Cash for Work: A meso-level impact analysis

28 July 2022 — By Oxfam

The multifaced compounding crises taking place in Lebanon since late 2019 have led to an increase in poverty and a significant reduction of income-generating and employment opportunities for both Lebanese and non-Lebanese residents. The crisis has had a dramatic impact on economic activities with GDP shrinking by an extra 10.5% in 2021 on top of a 21.4% decline in 2020. In everyday life, this figure translates into extensive downsizing and closure of businesses, limited work possibilities, and households experiencing increased difficulties in meeting basic needs, including food. The 2022 Lebanese Crisis Response Plan (LCRP) estimated that as of last year, 3 million people required basic needs assistance, and nearly a quarter-million people commanded livelihood support.

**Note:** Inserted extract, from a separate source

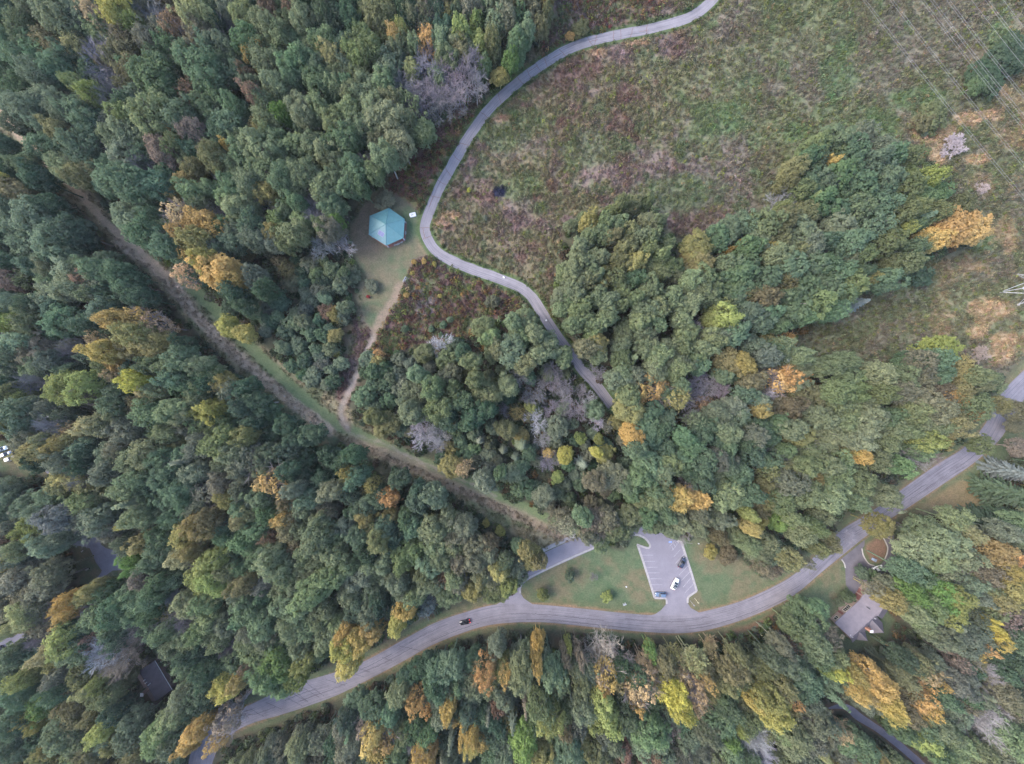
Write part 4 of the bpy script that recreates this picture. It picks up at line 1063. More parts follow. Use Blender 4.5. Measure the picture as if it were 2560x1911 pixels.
T['G'] = """380 60 105 b silver 22|290 30 80 b tealpale|250 120 85 b yellowgreen|180 140 60 b yellowgreen|60 170 70 b rust|100 300 90 b greygreen|60 320 80 b yellowolive|150 250 70 b palegreen|320 230 90 b greyteal|400 190 80 b greygreen|640 80 105 b greygreen 20|560 40 80 b greygreen|740 150 80 b greygreen|850 90 50 b yellow|900 60 90 b palegreen
840 340 55 b bright 14|860 400 40 b bright|930 440 75 b greybrown|1170 320 75 b pale|1240 280 60 b yellowolive|1040 290 100 b green|980 350 70 b green|1290 110 110 b yellowolive 20|1200 160 90 b yellowolive|1350 90 90 b olive|1370 340 100 b yellowgreen 20|1400 460 105 b yellowgreen 20|1300 450 90 b yellowgreen|1480 400 80 b olivegreen|1230 610 105 b palegreen 18|1330 600 90 b palegreen|1570 480 85 b olive|1760 350 115 b palegreen 22|1850 430 105 b palegreen|2050 180 120 b palegreen 22|2150 280 100 b palegreen|1990 400 120 b palegreen|2000 550 120 b palegreen 22|1880 620 120 b palegreen|2100 450 110 b palegreen|1960 740 110 b palegreen|2080 660 100 b palegreen|1880 760 90 b palegreen|1600 640 110 b green|1700 740 100 b green|1560 560 80 b greygreen
1870 130 95 b rustolive|1820 80 60 s gold|1730 190 48 s rust|1660 130 90 b green|1580 220 90 b green|450 600 70 b gold 20|440 690 65 b gold|560 560 65 b yellowolive|620 520 60 b yellowolive|180 650 75 b pale 18|200 710 65 b pale|320 680 80 d grey 18|760 640 110 b dark 20|680 690 100 b green|820 570 90 b green|920 580 90 b green|1000 560 80 b green|1040 480 85 b green|120 460 100 b greyolive|200 540 100 b greyolive|60 540 90 b greyolive|300 500 110 b greyolive|330 420 90 b greyolive|60 790 55 b pale
720 900 100 d white 20|800 960 90 d tan 20|850 850 75 d tan|690 970 80 d white|750 1040 70 d tan|1150 680 85 d grey 20|1220 720 60 d grey|1340 820 65 d grey 16|1460 890 80 d grey 16|1490 920 60 d grey|900 740 55 d grey|1040 730 55 d grey|310 840 65 d grey|1140 540 70 d grey
430 850 110 b yellowgreen 20|500 920 100 b palegreen|330 930 75 b pale 20|400 950 70 b yellowolive|170 1090 80 b yellowgreen 20|240 1030 70 b yellowgreen|600 1150 65 b pale|670 1100 60 b yellowgreen|1050 880 120 b green 20|980 970 100 b green|1110 960 90 b green|830 1110 95 b green|560 1050 105 b olive|90 960 90 b tealpale|60 1070 90 b teal|150 1190 90 b teal|290 1260 80 b bright 18|190 1330 50 b yellow|260 1380 45 b yellow|480 1240 90 b olive|420 1440 120 b palegreen 20|530 1480 100 b palegreen|300 1560 60 b pale|350 1520 60 b yellowolive|680 1410 80 b yellowgreen|740 1490 70 b yellowgreen|870 1380 105 b greygreen 18|860 1470 90 b greygreen|1130 1340 95 b palegreen 20|1180 1220 90 b palegreen|1050 1450 125 b palegreen 20|1130 1500 90 b palegreen|960 1310 90 b green|900 1560 90 b olive|600 1600 100 b olive|100 1380 100 b teal|100 1520 100 b teal|200 1450 80 b greygreen|380 1180 80 b teal|1220 1340 90 b dark|700 1200 80 b olive|760 1300 80 b dark|400 1060 70 b greygreen
1270 1420 75 b gold 20|1230 1490 75 b gold|1330 1370 70 b gold|1440 1380 95 s tan 20|1390 1500 60 s orange|1500 1320 60 d white|1470 1130 90 b yellow 18|1550 1100 65 b olivegold|1420 1160 60 b yellow|1800 1000 115 b bright 18|1900 1080 95 b yellowgreen 16|1720 1080 100 b green|1950 990 80 b yellowgreen|1300 1180 105 b dark 18|1220 1110 80 b dark|1590 1010 45 s rust|1830 1150 60 b palegreen|1330 1060 80 b dark|840 1480 22 r crimson 16|800 1430 18 r crimson 15"""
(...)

According to the UN Special Rapporteur on Extreme Poverty, 77% of households reported not having enough food or money to buy food, and 60% reported purchasing food on credit or borrowing money – with “many households having been forced to reduce the quantity of the food they consume”.

In response to the dramatic degradation of living conditions among host and refugee communities, cash assistance programmes were intensified as of 2020. The beneficiary base was significantly extended with more Syrian refugees receiving cash for food and Multipurpose Cash Assistance (MPCA) and with the introduction of similar programmes directed at the Lebanese population – such as the World Bank financed Emergency Social Safety Net (ESSN) programme and the expected ration cards. The intensification of cash assistance programmes also included Cash for Work (CfW) interventions that now target both the Lebanese and Syrian populations. Furthermore, the economic collapse and lack of investment capacity triggered the implementation of Employment Intensive Investment Programmes (EIIP), similar to CfW in many aspects.
Both CfW and EIIP approaches hire workers for an average of 40 days per assignment, thereby providing individual beneficiaries with short-term employment opportunities and, to a certain extent, contributing to the transfer of skills improving long-term employability. However, CfW programmes are primarily devised as tools to deliver humanitarian aid and support local authorities with the provision of key basic services such as waste management and roads rehabilitation or cleaning, while EIIP are anchored toward long term local economic development (LED) through plans to rehabilitate or construct productive assets e.g. agricultural roads, lightening systems or water tanks. Still, both CfW programmes and EIIP are expected to contribute to social stability. Given the economic roots of Lebanon’s persistent humanitarian crisis, CfW programmes are increasingly conceptualized as EIIP interventions and can constitute foundational blocks of a strategy that aims to strengthen the humanitarian-development-peace nexus towards a people-centred approach that factors in short and long-term perspectives to address the drivers of fragility and conflict.

Against that background, the present paper prepared by the EU-funded Economic Development Policy Unit looks at the limitations and potential of CfW and EIIP initiatives from the perspective of practitioners, experts, local authorities and businesses collected through six Key Informant Interviews with local and international organizations and four Focus Group Discussions with municipalities and enterprises. Complemented by a rapid literature review tapping into the scarce body of evidence on CfW in Lebanon, this research led to the formulation of programme and policy recommendations to further improve project impact on local communities and their development.